Tym razem na placu budowy odkryto kolejne rzeczy. Od kilku dni w sieci krążą zdjęcia i filmy, na których widać zalegające w ziemi kości.
Jak mówi w rozmowie z toruńskimi Nowościami Joanna Sosnowska, archeolog z biura Kujawsko-Pomorskiego Wojewódzkiego Konserwatora Zabytków, wszystko wskazuje jednak na to, że na bulwarze znaleziono warstwy nawiezione przy okazji prac budowlanych, które były prowadzone jeszcze w latach siedemdziesiątych. W związku z tym, zdaniem ekspertki, nie ma na dzień dzisiejszy powodu, aby prace budowlane wstrzymywać.
Innego zdania są toruńscy radni z Klubu Radnych Platforma.Nowoczesna Koalicja Obywatelska. W opublikowanym oświadczeniu wyrażają zaniepokojenie, a jednocześnie oburzenie sytuacją, jaka ma obecnie miejsce na Bulwarze Filadelfijskim.
- Podczas prac budowlanych, oprócz wcześniej odkrytego "kompleksu Świętego Ducha", prawdopodobnie napotkano pozostałości po średniowiecznym cmentarzu. Na pryzmach wykopanej ziemi znajdują się niezabezpieczone ludzkie kości, fragmenty ceramiki oraz zabytkowe cegły
- piszą.
Ich zdaniem prace prowadzone są bez odpowiedniego nadzoru archeologicznego. Twierdzą, że oprócz odkrywania na powierzchnię średniowiecznych szczątków ludzkich niszczone są bezpowrotnie pozostałości świetności hanzeatyckiego miasta.
- Oczekujemy pilnego wprowadzenia właściwego nadzoru archeologicznego oraz zabezpieczenia zarówno szczątków jak i artefaktów. Jak widać rezygnacja z wyprzedzających badań archeologicznych okazała się błędną decyzją. [...] Najwyższy czas podjąć pilne działania naprawcze, bo skala niedbalstwa do jakiego dochodzi podczas tej przebudowy jest już naprawdę alarmująca - kończą.
Do całego zamieszania odniósł się prezydent Torunia, który w swoim wpisie na facebooku stwierdził, że cała procedura inwestycyjna w obszarze Zespołu Staromiejskiego opiera się na decyzjach wydanych między innymi przez Kujawsko-Pomorskiego Wojewódzkiego Konserwatora Zabytków.
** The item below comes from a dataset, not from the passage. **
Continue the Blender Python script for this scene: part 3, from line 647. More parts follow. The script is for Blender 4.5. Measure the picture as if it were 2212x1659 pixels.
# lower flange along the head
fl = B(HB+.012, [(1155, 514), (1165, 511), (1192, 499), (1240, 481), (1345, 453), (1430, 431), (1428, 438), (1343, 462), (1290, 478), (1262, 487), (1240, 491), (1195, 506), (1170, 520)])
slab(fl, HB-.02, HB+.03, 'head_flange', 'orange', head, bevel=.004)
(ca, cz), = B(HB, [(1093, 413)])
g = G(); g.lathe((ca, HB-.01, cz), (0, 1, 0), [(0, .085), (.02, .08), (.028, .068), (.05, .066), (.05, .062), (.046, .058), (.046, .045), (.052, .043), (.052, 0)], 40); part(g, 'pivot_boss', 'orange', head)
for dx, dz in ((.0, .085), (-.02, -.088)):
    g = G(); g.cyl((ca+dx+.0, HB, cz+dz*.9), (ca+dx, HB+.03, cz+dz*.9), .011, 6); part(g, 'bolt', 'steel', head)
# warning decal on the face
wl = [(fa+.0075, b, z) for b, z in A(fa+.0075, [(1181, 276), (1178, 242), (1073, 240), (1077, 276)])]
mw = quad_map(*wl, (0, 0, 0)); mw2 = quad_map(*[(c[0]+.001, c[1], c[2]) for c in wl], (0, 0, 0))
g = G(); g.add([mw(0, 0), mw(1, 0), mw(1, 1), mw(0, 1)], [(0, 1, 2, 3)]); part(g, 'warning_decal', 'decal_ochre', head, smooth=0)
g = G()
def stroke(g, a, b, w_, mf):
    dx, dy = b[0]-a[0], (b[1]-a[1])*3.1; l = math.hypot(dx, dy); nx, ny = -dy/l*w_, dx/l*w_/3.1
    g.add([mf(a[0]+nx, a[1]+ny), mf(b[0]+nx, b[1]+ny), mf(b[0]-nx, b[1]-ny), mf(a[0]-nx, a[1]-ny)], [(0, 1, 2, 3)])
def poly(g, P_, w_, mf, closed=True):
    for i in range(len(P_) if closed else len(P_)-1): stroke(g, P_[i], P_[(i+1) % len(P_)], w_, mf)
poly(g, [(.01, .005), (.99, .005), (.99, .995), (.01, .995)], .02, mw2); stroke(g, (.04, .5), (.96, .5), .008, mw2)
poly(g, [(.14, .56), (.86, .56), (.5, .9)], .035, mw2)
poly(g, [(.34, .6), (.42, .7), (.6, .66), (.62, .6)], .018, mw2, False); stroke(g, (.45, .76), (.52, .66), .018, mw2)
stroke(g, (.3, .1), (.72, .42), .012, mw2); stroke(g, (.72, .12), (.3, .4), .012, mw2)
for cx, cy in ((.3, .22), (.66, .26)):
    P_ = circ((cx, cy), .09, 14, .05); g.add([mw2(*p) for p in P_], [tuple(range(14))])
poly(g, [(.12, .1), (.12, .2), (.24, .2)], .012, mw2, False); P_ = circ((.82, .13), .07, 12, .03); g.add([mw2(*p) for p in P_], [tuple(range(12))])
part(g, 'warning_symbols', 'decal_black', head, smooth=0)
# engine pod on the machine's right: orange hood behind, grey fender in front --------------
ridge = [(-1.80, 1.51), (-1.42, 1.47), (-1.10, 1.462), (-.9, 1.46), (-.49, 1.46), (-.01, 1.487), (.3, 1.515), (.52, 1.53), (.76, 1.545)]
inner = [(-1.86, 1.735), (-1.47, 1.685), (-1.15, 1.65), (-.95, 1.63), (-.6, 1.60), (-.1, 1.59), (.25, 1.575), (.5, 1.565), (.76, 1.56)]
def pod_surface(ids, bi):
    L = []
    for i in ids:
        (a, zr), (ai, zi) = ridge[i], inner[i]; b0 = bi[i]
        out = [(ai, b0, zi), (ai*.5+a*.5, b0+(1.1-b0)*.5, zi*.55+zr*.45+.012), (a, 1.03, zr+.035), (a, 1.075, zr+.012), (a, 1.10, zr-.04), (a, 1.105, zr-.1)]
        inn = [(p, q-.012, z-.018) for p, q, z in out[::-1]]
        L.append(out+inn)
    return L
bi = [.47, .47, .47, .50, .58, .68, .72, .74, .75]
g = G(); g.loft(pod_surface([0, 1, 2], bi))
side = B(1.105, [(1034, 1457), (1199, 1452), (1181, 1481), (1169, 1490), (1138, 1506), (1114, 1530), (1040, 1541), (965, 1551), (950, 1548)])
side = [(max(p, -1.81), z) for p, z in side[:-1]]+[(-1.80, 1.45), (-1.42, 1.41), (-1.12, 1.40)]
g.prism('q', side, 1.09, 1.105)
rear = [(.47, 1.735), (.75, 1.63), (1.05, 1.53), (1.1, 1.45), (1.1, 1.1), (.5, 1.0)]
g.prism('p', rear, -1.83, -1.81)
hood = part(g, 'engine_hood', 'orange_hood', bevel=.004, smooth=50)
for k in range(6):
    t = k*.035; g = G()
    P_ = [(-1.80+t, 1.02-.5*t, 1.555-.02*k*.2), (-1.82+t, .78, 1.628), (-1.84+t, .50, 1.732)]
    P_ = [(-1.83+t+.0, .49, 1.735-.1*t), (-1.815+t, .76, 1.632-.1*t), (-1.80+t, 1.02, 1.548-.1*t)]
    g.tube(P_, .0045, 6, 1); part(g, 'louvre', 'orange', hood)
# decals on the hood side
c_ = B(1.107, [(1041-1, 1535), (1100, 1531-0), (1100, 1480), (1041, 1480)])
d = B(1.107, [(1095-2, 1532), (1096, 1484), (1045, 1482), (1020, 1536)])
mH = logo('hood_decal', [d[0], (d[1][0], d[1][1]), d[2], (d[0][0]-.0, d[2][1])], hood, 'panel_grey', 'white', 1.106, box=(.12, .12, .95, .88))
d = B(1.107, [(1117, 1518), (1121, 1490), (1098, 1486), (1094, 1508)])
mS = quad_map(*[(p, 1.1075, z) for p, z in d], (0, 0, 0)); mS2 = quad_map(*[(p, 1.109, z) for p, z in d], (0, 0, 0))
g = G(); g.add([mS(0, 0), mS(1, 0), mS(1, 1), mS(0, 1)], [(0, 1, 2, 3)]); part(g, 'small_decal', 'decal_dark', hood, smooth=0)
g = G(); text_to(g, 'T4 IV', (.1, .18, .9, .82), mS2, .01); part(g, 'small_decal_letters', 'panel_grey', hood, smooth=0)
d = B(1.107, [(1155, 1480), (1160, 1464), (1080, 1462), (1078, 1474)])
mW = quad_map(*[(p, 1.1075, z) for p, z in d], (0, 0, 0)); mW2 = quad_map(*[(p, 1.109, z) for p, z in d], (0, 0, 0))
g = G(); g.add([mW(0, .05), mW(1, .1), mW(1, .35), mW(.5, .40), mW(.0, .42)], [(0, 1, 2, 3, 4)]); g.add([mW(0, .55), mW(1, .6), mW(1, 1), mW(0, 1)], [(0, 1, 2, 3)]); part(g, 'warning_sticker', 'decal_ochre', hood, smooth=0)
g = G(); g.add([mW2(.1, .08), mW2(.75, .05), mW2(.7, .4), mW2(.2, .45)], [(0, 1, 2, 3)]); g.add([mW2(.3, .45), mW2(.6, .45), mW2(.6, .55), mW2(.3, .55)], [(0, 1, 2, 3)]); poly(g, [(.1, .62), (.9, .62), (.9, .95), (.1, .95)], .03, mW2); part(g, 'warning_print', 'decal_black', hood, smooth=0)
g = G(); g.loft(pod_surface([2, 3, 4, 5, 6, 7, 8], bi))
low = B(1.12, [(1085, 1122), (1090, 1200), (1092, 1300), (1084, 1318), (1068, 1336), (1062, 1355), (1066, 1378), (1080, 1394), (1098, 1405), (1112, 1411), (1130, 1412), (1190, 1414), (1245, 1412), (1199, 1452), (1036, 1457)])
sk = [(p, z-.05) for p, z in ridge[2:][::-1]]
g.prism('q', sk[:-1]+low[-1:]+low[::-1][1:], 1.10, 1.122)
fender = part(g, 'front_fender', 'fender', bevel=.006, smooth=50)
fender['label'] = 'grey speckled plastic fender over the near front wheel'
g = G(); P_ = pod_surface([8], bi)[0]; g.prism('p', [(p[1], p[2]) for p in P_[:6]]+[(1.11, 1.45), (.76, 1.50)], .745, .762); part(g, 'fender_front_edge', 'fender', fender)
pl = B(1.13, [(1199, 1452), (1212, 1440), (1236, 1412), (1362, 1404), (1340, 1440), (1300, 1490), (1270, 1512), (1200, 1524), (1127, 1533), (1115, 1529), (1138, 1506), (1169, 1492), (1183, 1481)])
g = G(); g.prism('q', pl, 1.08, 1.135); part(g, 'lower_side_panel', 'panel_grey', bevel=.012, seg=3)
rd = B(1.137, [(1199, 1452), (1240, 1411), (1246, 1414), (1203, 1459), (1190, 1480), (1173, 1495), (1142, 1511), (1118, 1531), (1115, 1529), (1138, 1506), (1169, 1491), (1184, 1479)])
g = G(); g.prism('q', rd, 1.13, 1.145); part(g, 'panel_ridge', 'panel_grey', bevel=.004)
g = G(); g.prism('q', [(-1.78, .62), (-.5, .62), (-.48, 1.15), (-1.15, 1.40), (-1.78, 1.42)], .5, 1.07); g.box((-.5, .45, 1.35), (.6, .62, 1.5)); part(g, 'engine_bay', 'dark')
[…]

- W piśmie z 2017 r. zostały przez niego wskazane konkretne miejsca, w których wymagany jest nadzór archeologiczny. Są to ulice sąsiadujące z obszarem inwestycji w konkretnych lokalizacjach, ale także fragmenty ulic: Mostowej, Ducha Świętego, Żeglarskiej, św. Jakuba i Flisacza. Oznacza to, że w tych miejscach nadzór archeologiczny musi być i jest prowadzony. W dokumencie tym nie było jednak mowy o bulwarze, który uległ znacznym przekształceniom podczas budowy ulicy w latach 70-tych, a obecnie jest przebudowywany od 2022 r. w związku z projektem nowego zagospodarowania po rozstrzygniętym przez specjalistyczne jury międzynarodowym konkursie architektonicznym
- napisał Michał Zaleski.
Włodarz odniósł się też do doniesień medialnych traktujących o tym, że na terenie budowy przy ul. Ducha Świętego, za Bramą Klasztorną, odkrywane są kości oraz elementy ceramiczne, które mogą mieć charakter historyczny.
- Dlatego też, pomimo braku wskazań ze strony wojewódzkich służb konserwatorskich do wyprzedzających prac archeologicznych w tym obszarze, Gmina Miasta Toruń zleciła dodatkowy nadzór nad inwestycją archeologowi z Muzeum Okręgowego w Toruniu. Posiada on wszelkie wymagane prawem uprawnienia, codziennie wizytuje budowę i nadzoruje prowadzone tam prace. Joanna Sosnowska, archeolog i główna specjalistka w Wojewódzkim Urzędzie Ochrony Zabytków w Toruniu, w rozmowie z „Gazetą Wyborczą” z 5.04.2023 r. potwierdza, że nadzór archeologiczny w tym miejscu jest prowadzony właściwie i mówi o wzbudzaniu przedwczesnych, niepotrzebnych kontrowersji przez osoby nieupoważnione - dodał.
Warto wspomnieć, że dobiega końca procedura dodatkowego wyłonienia wykonawcy całościowych, szczegółowych badań archeologicznych na odcinku od Bramy Klasztornej do Ślimaka Getyńskiego. Podpisanie umowy jest planowane na 18 kwietnia 2023 roku.